During Luke W’s talk at UI16 this week in Boston, he spoke a lot about location-aware services on mobile devices. Changes in technology make building handheld devices faster, better, and cheaper. Luke explained that technology has advanced so far that it’s cheaper to include than leave out wifi antennae in these devices. As a result, we are starting to see products like Amazon’s $79 Kindle, which Luke referred to as a “disposable Web browser.” The proliferation of handheld devices means more GPS-enabled gadgets in our hands, in our pockets, in our purses, and in our backpacks at all times.
He asked the crowd to list our favorite new applications for mobile devices. He wanted to know what amazed us. My answer was simpler than most. I was amazed by others’ responses: Apple’s new app can Find My Friends; Groupon and airlines can scan the bar code on my iPhone as a proof of purchase or boarding pass; Yelp provides a street view of restaurants nearby; banks accept check deposits via pictures taken with a mobile phone; Instapaper allows you to scroll through a book simply by tilting the device; digital snow globes get all shook up using the accelerometer. The list went on for quite some time while many jaws, including mine, dropped in awe.

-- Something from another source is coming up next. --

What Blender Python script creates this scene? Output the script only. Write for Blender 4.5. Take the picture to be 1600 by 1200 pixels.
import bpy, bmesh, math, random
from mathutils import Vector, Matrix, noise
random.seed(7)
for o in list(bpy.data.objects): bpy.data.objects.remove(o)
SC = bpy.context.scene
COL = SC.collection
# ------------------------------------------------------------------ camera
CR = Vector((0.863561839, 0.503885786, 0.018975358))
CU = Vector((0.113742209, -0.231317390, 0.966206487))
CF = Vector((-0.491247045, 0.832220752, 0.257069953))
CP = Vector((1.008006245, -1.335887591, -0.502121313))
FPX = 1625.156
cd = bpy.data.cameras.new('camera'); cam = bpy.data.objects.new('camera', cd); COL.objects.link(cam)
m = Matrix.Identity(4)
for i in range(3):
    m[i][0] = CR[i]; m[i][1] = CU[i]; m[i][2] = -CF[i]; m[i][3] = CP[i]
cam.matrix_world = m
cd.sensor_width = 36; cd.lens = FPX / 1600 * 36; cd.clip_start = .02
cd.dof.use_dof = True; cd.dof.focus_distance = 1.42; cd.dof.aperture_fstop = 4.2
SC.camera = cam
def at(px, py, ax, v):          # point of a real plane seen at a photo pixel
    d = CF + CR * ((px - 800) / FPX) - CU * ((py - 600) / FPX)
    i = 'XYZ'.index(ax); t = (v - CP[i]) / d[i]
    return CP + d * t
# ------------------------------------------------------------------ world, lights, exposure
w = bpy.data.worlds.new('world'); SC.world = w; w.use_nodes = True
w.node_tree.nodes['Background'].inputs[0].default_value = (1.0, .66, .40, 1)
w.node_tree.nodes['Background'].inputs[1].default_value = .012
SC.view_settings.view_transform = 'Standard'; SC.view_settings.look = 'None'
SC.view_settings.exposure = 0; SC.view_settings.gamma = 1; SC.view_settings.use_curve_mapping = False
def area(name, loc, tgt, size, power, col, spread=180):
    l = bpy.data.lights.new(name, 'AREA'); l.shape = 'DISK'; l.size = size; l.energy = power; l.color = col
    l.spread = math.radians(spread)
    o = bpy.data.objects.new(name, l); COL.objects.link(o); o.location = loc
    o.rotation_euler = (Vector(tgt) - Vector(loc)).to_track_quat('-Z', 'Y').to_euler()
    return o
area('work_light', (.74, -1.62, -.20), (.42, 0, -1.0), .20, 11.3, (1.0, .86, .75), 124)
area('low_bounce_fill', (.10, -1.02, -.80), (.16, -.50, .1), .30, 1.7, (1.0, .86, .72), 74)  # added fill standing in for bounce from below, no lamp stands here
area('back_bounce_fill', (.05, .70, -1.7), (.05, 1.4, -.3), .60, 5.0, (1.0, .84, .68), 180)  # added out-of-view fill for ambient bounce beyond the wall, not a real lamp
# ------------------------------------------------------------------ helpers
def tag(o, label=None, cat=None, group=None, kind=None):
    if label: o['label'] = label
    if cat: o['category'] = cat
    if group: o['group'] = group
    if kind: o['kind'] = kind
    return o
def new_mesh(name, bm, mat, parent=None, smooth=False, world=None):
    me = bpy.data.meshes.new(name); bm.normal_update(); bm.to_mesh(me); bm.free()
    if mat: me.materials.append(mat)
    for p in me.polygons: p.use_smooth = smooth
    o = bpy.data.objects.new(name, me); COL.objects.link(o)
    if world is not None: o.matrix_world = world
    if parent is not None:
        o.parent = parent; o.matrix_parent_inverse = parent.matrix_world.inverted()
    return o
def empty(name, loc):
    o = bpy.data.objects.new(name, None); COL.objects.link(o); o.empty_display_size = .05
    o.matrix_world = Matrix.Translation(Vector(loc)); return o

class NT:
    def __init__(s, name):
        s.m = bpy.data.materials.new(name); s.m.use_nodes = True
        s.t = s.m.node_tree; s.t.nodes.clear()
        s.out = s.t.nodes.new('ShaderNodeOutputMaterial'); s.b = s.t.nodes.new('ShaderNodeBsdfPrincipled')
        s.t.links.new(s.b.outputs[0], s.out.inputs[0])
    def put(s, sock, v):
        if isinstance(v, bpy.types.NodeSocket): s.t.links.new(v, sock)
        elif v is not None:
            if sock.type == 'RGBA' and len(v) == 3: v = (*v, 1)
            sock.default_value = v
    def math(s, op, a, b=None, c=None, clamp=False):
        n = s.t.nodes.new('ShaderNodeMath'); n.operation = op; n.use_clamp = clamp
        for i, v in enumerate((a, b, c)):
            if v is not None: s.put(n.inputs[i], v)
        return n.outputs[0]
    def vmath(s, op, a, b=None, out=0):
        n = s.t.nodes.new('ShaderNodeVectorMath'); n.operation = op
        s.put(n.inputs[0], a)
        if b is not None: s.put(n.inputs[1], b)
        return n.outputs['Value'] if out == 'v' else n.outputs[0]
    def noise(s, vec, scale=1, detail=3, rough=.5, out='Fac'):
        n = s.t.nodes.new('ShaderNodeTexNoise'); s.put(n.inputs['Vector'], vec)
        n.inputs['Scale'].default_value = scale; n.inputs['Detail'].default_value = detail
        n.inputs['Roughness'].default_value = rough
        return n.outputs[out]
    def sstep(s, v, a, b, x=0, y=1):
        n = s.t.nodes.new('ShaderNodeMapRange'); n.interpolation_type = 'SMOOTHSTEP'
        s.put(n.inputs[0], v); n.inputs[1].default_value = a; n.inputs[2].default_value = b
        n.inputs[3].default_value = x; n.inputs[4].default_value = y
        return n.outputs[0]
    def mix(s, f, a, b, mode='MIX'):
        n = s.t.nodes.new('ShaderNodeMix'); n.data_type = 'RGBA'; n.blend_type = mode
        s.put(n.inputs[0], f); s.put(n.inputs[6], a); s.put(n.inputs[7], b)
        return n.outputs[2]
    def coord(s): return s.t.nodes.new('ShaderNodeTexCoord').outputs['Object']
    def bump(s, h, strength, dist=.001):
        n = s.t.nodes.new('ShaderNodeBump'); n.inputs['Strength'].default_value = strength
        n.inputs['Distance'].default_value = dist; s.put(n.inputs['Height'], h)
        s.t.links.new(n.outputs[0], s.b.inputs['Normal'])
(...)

Luke spoke about an app (I’ve forgotten the name of it) that will text his wife with his location and his estimated time of arrival at home based on current traffic, weather, and road conditions. Most of us smiled and nodded in assent or encouragement. The married people in the room laughed knowingly as he explained he uses this application when he is late for a meeting or late for his wife. And then he went on to note that, for him, this is a great service, as long as he could turn it off [the location-based services / location-aware tracking] when he was doing something he considered private. He raised both hands, tracing quotation marks in the air to punctuate the word “private.” That’s when my jaw really dropped.
I was with him up to the point where he made bunny ears around the word private. A low twitter filled the pause that followed. Strangely that laughter sounded like approval, rather than nervousness or anxiety. I was floored by that. The question that hung in my head was, “When did privacy become a thing we put sarcastic air quotes around?” When did we get sarcastic about, rather than defensive of, our privacy? After all, the expression is “our right to privacy.” At what point did we start taking for granted that we have no privacy rather than taking for granted that our privacy is a right established by the U.S. Supreme Court so long ago that most of us believe it is part of the Constitution?
I don’t have answers to these questions. I suspect it has something to do with cultural shifts, the Freedom of Information Act which recently made public tens of thousands of documents relevant to politics when the Baby Boomers were most politically active (really active, like let’s-get-out-the-vote active, not voting-with-their-money active like they are now), the WikiLeaks scandal, and of course the Patriot Act which allows the government to track your library checkout list. This technology has become so ubiquitous, agencies in the federal government are arguing that they be allowed to track criminal suspects using GPS without a warrant.
Baby Boomers and following generations can use GPS-enabled devices to keep track of their kids at all times. And they are. According to another NPR story, they have been since 2006. And it seems like teenagers everywhere are habituated to and accepting of this behavior from their parents. Kids today (here I go again, dating myself) won’t know what life was like without maps at their fingertips and Foursquare check-ins. Privacy is not a concern for them because they don’t know what it was like before every part of their lives was for public consumption. Every word and action is now just another piece of content on the Internet.
This shift is likely also related to the convenience of these location-based services. In a world full of information (so much to read, so little time) that can leave us all feeling a bit fatigued, it’s nice to know where we are and where we are going and who will be there when we get there. For busy multi-taskers and anybody on the go, we no longer have to plan ahead before leaving the house. We don’t even need the address of that new place in Cambridge in that unfamiliar neighborhood where we hate to drive. Forget about printing directions before we leave the office. (There’s neither ink nor paper in the printer anyway.) Now we have Siri to tell us where the restaurant is and how to get there. She can even send a text message to our dinner date via voice dictation if we’re running late.
And now that I’ve summarized both sides of this argument, I’m going to walk away from it. It’s not like me to ask a question without positing some kind of conclusion in response. But I’m going to do that this time. Mostly because I don’t have a clear position, not yet anyway. And because this Read Write Web article summed it up for me. “Now it’s strange to think that your phone might not know where you are at this very moment.” It’s strange to learn that usage of location-based services among American adults is only at 25%. For now.